Męski zjazd, dla wielu najważniejsza konkurencja mistrzostw w Schladming, odbył się w sobotę. Svindal był pod każdym względem lepszy od reszty – nie popełnił żadnego błędu technicznego, wytrzymał trudy trasy, ryzykował, gdzie warto było ryzykować, jechał spokojnie, gdy tego wymagały okoliczności.
Wpaść w kłopoty na zlodzonej i wyboistej trasie Planai było łatwo. Widoczność słaba, lekki śnieżek też nie pomagał. Mocne nogi trzeba było mieć do ostatniego zakrętu, bo nawet tam groziło wypadnięcie poza nadmuchiwaną bramę na mecie.
– Mój plan zakładał nacisk do ostatniego wypłaszczenia, tam dwie bramki kierunkowe przejechałem zgodnie z taktyką bez szaleństw, by na końcu znów przyspieszyć. Nigdy nie ma idealnych przejazdów, ale ten w Schladming był rzeczywiście bardzo dobry – mówił mistrz.

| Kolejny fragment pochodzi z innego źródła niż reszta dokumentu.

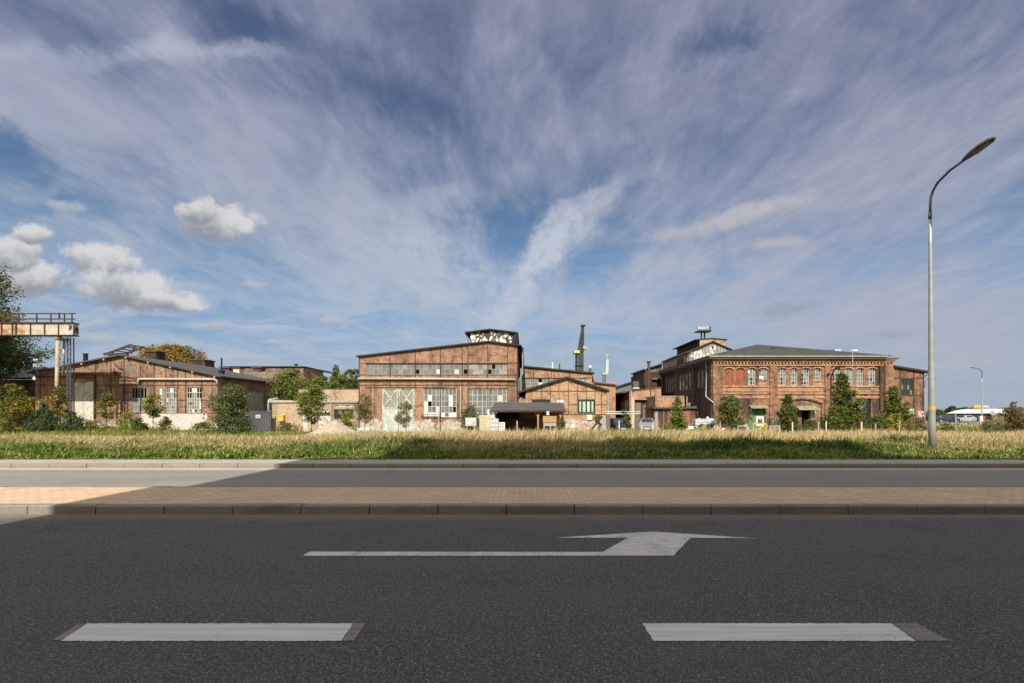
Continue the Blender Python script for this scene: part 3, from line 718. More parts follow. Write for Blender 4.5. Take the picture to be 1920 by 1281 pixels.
# ================================================================== long flat back building and low tan building
Y = 86.0; fr = front(Y); X = lambda p: wx(p, Y); Z = lambda p: wz(p, Y)
bk = thing('flat_roof_hall', (X(500), Y, G), 'long flat roofed brick building far behind the left hall', 'brick building')
mb = MB(); xl, xr = X(424), X(568.7)
hs = [(X(a), X(a+12), Z(706), Z(696)) for a in range(432, 560, 17)]
wall(mb, fr, xl, xr, G, Z(688.5), hs, .2); mb.poly([(xr,Y,G),(X(579.5),Y+6,G),(X(579.5),Y+6,Z(692.5)),(xr,Y,Z(688.5))])
left_side(xl).quad(mb, Y, Y+12, G, Z(688.5)); mb.build('wall', M['brick_back'], bk)
for h in hs: window(bk, fr, *h, 4, [1,1], M['frame_grey'], PN, pick_mix())
mb = MB(); mb.box(xl-.3, xr+.25, Y-.3, Y+12, Z(688.5)+.01, Z(687)); mb.hexa([(xr,Y-.3,Z(688.5)),(X(581),Y+6,Z(693)),(X(581),Y+12,Z(693)),(xr,Y+12,Z(688.5)),(xr,Y-.3,Z(687)),(X(581),Y+6,Z(691.7)),(X(581),Y+12,Z(691.7)),(xr,Y+12,Z(687))])
mb.build('roof', M['roof_dark'], bk)
for a, b in ((440,455),(498,512)):
    mb = MB(); mb.box(X(a), X(b), Y-4, Y-2.5, Z(699), Z(694)); mb.box(X(a)-.2, X(b)+.2, Y-4.2, Y-2.3, Z(694), Z(692)); o = mb.build('roof_vent', M['rust_red'], bk)
mb = MB(); mb.tube([(X(545),Y+2,Z(688)),(X(545),Y+2,Z(681))], .06, 6); mb.box(X(543.5),X(547),Y+1.6,Y+2.4,Z(683.5),Z(680.5)); mb.build('roof_lamp', M['black'], bk)

Y = 51.5; fr = front(Y); X = lambda p: wx(p, Y); Z = lambda p: wz(p, Y)
tn = thing('tan_storehouse', (X(590), Y, G), 'low tan brick storehouse with concrete coping, white door and dark window', 'storehouse')
xl, xr = X(510), X(672) ; zt = Z(755)
dr = (X(596), X(619.5), G, Z(775.5)); wn = (X(626), X(662), Z(786), Z(767.5)); wu = (X(627), X(668), Z(764.5), Z(759))
mb = MB(); wall(mb, fr, xl, xr, G-.05, zt, [dr, wn, wu], .2); left_side(xl).quad(mb, Y, Y+4.5, G, zt); mb.build('wall', M['brick_tan'], tn)
Yu = Y + 4.5; fu = front(Yu)
mb = MB(); fu.quad(mb, wx(560,Yu), wx(676,Yu), zt-.3, wz(730,Yu)); left_side(wx(560,Yu)).quad(mb, Yu, Yu+5, zt-.3, wz(730,Yu)); mb.build('upper_wall', M['brick_tan'], tn)
mb = MB(); mb.box(wx(559,Yu), wx(676,Yu), Yu-.06, Yu+5, wz(730,Yu)+.002, wz(729,Yu)); mb.build('roof', M['roof_felt'], tn)
mb = MB(); mb.box(xl-.12, X(588), Y-.15, Yu-.003, zt, Z(750.5)); mb.box(X(588)+.003, xr, Y-.147, Yu-.003, zt, Z(751.3)); mb.build('coping', M['concrete'], tn)
mb = MB(); fr.box(mb, X(559), X(618.5), Z(773.3), Z(771.6), -.02, .35); mb.build('door_canopy', M['board_white'], tn)
mb = MB(); fr.box(mb, dr[0], X(607.6), G, dr[3], -.15, -.1); fr.box(mb, X(608), dr[1], G, dr[3], -.15, -.1); mb.build('door', M['white_wash'], tn)
mb = MB(); fr.box(mb, X(568), X(577), G, Z(776), -.02, .05); mb.build('white_pier', M['white_wash'], tn)
window(tn, fr, *wn, 5, [1,1], M['steel'], [M['g_dark'], M['g_blue'], M['hole']], None, .07, .1); window(tn, fr, *wu, 6, [1], M['frame_grey'], [M['board_cream'], M['g_pale']])
mb = MB(); mb.tube([(xl-.25,Y-.15,Z(750)),(xl-.28,Y-.15,Z(756)),(xl-.28,Y-.15,G)], .12, 10); mb.tube([(X(513.5),Y+.6,Z(734)),(X(513.5),Y+.6,Z(747)),(xl-.25,Y-.1,Z(750))], .11, 10)
mb.build('downpipe', M['grey_pipe'], tn, True)
mb = MB(); mb.tube([(X(622),Y-.1,G),(X(622),Y-.1,Z(752))], .07, 8); mb.build('corner_pipe', M['grey_pipe'], tn)
mb = MB(); mb.bar((wx(625,Yu),Yu-.05,wz(737,Yu)),(wx(633,Yu),Yu-.05,wz(747,Yu)), .06); mb.build('slanted_rail', M['rust_red'], tn)
M['yellow'] = mat('yellow_paint', (.60,.42,.06), .15, 3, .5)
mb = MB(); mb.box(X(524), X(534), Y-.35, Y-.002, Z(790), Z(780.2)); mb.prism([(X(523.6),Y-.4,Z(780.2)),(X(534.4),Y-.4,Z(780.2)),(X(534.4),Y,Z(778.6)),(X(523.6),Y,Z(778.6))], (0,0,.05))
gb = mb.build('gas_box', M['yellow']); tag(gb, 'yellow gas meter box on the tan brick storehouse wall', 'gas box')
mb = MB(); mb.box(X(524.6), X(533.4), Y-.362, Y-.352, Z(789), Z(781)); mb.build('box_door', M['yellow'], gb)
mb = MB(); mb.box(X(526), X(535), Y-.3, Y-.02, Z(791.6), Z(790)-.004); mb.build('box_foot', M['black'], gb)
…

Rywale gratulowali, kiwali z uznaniem głowami, nikogo zwycięstwo Norwega nie zaskoczyło, jest liderem Pucharu Świata, w wieku 30 lat osiągnął pełną sportową dojrzałość. Sukcesy miał już wcześniej, jest mistrzem olimpijskim w supergigancie z Vancouver, mistrzem świata był cztery raz razy, dwukrotnie zdobywał Puchar Świata, ale dopiero teraz dostrzega się, że jest jedną z najważniejszych postaci na stokach alpejskich.
Pochodzi z małej miejscowości pod Oslo. Rodzice, jak większość Norwegów, bez nart nie wyobrażali sobie żadnych wakacji. Akselowi kupili pierwsze deski, gdy miał trzy lata. Dziadkowie mieli domek w Geilo (to znany norweski ośrodek narciarski) i też pomagali w sportowej edukacji.